Materiallösungen für ein neuartiges Fahrzeugkonzept

Viele BASF Lösungen kommen im Sinne dieser Idee zum Einsatz: Ein weiterer Hochleistungskunststoff von BASF findet sich in den hinteren Armlehnen und im Boden des Innenraums. Infinergy, ein expandiertes TPU (Thermoplastisches Polyurethan), wird auch in Laufschuhen und Sportböden eingesetzt. Es ist laut BASF elastisch wie Gummi, aber leichter und sehr widerstandsfähig und extrem abriebfest. Im oli hat das Material die Aufgabe, Armlehnen und Bodenbelag eine angenehme und doch beständige Oberfläche zu geben. Außerdem dämpft es Schall und Vibrationen. Hier sorgt eine zusätzliche spezielle Beschichtung für eine extralange Lebensdauer: NovaCoat-P auf Wasserbasis schützt die weichen Untergründe optimal gegen Abrieb, UV-Strahlung, Schmutz und Chemikalien. Weil der Bodenbelag wasserfest ist, lässt er sich einfach mit Wasser reinigen. Dazu sind Stöpsel aus Elastollan integriert, die zum Ablassen von Wasser und Schmutz entfernt werden können, so das Unternehmen weiter.

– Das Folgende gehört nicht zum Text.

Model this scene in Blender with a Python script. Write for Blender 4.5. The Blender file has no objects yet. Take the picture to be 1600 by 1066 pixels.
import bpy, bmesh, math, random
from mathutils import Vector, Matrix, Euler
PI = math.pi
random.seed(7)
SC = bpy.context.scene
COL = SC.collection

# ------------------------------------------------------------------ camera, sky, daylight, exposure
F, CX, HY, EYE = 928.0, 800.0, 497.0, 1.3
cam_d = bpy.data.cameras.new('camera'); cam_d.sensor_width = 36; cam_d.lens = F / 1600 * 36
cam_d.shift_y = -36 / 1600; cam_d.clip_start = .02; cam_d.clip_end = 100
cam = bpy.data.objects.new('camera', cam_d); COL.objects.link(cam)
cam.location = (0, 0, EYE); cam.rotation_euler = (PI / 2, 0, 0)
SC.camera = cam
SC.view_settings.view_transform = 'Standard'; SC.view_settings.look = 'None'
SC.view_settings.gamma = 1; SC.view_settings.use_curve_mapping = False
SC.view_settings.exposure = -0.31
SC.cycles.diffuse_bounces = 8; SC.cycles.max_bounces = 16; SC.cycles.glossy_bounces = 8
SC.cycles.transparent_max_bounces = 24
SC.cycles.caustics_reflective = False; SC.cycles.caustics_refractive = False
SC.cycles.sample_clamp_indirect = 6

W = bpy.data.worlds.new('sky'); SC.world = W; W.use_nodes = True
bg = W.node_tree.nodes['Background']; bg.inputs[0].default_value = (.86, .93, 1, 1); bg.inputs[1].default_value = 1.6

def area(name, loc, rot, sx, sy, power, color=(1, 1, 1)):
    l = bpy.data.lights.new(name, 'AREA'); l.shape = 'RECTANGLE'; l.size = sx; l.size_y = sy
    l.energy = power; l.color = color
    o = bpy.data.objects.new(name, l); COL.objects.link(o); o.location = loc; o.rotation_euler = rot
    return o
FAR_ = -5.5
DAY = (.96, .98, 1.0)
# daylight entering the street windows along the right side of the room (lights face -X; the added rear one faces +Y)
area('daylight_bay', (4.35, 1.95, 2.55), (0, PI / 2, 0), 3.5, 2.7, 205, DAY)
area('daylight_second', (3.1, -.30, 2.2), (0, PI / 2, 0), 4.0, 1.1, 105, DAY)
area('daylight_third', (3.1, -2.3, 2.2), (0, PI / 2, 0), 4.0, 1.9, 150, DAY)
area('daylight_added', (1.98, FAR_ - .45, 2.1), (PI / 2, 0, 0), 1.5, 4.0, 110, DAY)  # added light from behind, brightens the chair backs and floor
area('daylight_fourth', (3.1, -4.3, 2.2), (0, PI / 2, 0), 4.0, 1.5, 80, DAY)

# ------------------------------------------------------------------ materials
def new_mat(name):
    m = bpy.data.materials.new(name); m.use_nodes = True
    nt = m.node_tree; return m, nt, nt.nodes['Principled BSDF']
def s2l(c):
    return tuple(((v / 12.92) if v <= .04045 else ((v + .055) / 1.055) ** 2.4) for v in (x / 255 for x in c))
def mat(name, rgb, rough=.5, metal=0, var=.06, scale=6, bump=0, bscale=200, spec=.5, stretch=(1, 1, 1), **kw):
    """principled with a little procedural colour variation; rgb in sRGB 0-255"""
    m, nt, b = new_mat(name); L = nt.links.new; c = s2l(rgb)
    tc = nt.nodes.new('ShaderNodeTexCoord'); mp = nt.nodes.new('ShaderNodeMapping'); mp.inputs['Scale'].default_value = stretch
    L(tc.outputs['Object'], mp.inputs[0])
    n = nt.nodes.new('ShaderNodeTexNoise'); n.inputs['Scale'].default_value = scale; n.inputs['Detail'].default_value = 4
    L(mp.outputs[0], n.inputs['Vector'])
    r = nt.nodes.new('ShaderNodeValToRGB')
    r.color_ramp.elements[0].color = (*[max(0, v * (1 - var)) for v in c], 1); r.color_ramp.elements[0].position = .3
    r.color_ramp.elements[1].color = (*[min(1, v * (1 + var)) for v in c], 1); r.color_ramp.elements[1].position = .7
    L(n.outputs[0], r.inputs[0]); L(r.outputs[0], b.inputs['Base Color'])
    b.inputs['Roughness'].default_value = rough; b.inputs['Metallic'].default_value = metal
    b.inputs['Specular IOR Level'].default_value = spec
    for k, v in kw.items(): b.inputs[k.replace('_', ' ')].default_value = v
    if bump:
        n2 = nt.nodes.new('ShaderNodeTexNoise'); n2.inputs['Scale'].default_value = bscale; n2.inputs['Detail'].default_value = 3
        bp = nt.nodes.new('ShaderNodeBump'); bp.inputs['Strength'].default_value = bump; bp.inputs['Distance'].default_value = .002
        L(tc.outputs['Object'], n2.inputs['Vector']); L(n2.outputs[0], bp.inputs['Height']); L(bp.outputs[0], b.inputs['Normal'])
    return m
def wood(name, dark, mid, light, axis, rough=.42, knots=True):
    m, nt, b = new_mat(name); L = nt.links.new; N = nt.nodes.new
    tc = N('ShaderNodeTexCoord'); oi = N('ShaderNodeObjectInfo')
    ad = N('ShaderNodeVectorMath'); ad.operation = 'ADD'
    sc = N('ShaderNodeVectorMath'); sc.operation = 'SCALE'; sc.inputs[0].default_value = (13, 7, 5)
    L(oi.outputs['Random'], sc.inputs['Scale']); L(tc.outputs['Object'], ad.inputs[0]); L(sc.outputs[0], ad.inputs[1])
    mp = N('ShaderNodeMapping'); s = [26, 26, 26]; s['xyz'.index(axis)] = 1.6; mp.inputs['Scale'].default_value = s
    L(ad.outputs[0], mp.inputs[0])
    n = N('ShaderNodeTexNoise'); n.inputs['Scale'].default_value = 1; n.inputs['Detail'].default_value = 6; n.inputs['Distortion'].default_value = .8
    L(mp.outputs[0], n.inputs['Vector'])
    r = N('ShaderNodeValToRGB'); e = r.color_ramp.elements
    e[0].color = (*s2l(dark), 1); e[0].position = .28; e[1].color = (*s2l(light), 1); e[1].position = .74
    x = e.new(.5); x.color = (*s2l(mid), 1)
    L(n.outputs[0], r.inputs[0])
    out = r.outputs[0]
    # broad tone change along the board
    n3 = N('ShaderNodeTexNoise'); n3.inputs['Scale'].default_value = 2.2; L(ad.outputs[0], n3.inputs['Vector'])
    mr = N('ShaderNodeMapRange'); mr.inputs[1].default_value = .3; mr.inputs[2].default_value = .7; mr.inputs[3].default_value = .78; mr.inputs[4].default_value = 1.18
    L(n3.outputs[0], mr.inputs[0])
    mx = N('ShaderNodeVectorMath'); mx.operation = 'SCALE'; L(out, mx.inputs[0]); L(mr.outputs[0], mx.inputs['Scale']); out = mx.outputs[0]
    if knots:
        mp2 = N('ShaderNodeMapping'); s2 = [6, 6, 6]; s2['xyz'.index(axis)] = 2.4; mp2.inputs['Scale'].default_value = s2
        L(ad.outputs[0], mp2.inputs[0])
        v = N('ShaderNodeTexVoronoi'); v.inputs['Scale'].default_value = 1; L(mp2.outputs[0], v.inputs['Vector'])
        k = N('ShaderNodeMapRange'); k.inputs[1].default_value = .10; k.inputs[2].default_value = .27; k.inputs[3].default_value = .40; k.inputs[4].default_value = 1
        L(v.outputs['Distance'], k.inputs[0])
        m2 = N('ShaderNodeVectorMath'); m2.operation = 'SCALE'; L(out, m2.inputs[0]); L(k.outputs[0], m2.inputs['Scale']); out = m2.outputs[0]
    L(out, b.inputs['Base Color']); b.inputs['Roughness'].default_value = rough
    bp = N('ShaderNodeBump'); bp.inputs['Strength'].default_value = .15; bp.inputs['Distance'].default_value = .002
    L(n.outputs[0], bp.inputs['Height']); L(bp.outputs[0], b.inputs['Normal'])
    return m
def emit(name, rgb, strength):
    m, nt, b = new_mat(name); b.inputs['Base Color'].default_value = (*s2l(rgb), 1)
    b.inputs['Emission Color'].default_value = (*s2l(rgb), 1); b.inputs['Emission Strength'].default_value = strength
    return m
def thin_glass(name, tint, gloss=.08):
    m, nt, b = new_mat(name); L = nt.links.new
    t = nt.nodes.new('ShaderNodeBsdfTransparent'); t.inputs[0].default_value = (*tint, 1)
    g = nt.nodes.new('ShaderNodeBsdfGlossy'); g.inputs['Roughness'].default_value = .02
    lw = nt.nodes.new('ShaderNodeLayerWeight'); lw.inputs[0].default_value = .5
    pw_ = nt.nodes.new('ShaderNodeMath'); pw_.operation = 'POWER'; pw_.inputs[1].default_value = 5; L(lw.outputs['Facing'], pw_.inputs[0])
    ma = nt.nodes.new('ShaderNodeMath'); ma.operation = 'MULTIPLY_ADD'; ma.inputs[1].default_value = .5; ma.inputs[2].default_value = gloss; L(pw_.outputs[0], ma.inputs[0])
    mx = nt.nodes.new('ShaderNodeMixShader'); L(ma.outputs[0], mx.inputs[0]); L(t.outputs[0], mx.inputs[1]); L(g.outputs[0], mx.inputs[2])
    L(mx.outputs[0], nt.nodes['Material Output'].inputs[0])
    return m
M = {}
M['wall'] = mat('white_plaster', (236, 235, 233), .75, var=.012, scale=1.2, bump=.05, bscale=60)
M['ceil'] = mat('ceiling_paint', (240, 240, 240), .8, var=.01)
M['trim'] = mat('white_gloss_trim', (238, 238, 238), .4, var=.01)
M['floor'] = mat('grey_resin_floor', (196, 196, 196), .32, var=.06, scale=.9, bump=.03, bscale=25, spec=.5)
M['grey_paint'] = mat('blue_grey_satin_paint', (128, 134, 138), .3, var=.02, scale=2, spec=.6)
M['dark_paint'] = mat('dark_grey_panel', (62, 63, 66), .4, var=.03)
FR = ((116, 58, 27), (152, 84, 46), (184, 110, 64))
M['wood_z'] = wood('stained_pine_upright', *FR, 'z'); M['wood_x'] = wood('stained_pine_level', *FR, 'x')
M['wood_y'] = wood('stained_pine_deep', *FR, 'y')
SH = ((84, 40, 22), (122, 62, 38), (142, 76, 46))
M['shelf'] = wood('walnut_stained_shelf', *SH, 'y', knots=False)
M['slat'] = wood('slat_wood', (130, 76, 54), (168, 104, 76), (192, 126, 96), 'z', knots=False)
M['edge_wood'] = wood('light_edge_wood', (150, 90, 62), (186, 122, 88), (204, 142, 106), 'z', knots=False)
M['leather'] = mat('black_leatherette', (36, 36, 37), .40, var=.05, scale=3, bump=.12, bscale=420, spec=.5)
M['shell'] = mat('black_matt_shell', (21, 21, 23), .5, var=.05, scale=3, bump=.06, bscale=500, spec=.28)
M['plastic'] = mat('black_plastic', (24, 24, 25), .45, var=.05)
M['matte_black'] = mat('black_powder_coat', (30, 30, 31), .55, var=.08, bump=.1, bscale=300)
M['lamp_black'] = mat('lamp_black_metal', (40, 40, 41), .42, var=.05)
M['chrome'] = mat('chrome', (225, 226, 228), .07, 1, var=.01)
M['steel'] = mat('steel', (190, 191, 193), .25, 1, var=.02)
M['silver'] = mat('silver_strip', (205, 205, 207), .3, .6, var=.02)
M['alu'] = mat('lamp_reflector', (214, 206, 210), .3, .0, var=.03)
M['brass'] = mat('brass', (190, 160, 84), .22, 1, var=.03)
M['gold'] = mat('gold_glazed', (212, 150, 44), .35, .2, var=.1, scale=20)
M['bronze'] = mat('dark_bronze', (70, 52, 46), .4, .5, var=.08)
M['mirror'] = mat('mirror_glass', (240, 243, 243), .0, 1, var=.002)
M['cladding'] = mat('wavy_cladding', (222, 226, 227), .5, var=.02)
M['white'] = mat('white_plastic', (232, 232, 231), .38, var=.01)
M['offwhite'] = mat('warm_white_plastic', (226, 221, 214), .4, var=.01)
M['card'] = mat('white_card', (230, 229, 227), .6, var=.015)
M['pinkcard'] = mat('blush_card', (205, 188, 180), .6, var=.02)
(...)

Auch beim Fahrzeugäußeren sei kräftig Gewicht gespart worden – und das bei höherer Stabilität und Haltbarkeit. Motorhaube, Dach und Kofferraum bestehen aus Platten, in denen das Polyurethansystem Elastoflex mit dem Spritzlacksystem Elastocoat® kombiniert wurde. Aufgrund einer wabenartigen Sandwichstruktur sind die Platten so stabil, dass man sogar darauf stehen kann. Dies ist Teil der Funktionalität des Fahrzeugs.

Als Lackierung für die Karosserie kommt mit R-M AGILIS ein weiteres BASF-Produkt zur Anwendung, das für mehr Nachhaltigkeit stehe. Der wasserbasierte Lack hat einen sehr niedrigen Gehalt an flüchtigen organischen Verbindungen (VOC).

Die kathodische Tauchlackierung Catho-Guard 800 von BASF, die das Batteriegehäuse vor Korrosion schützt, trage zu weiteren Ressourceneinsparungen bei. Sie zeichne sich durch ihre hohe Leistungsfähigkeit und Umweltfreundlichkeit aus, da sie zinn-/HAP-frei und lösemittelarm ist.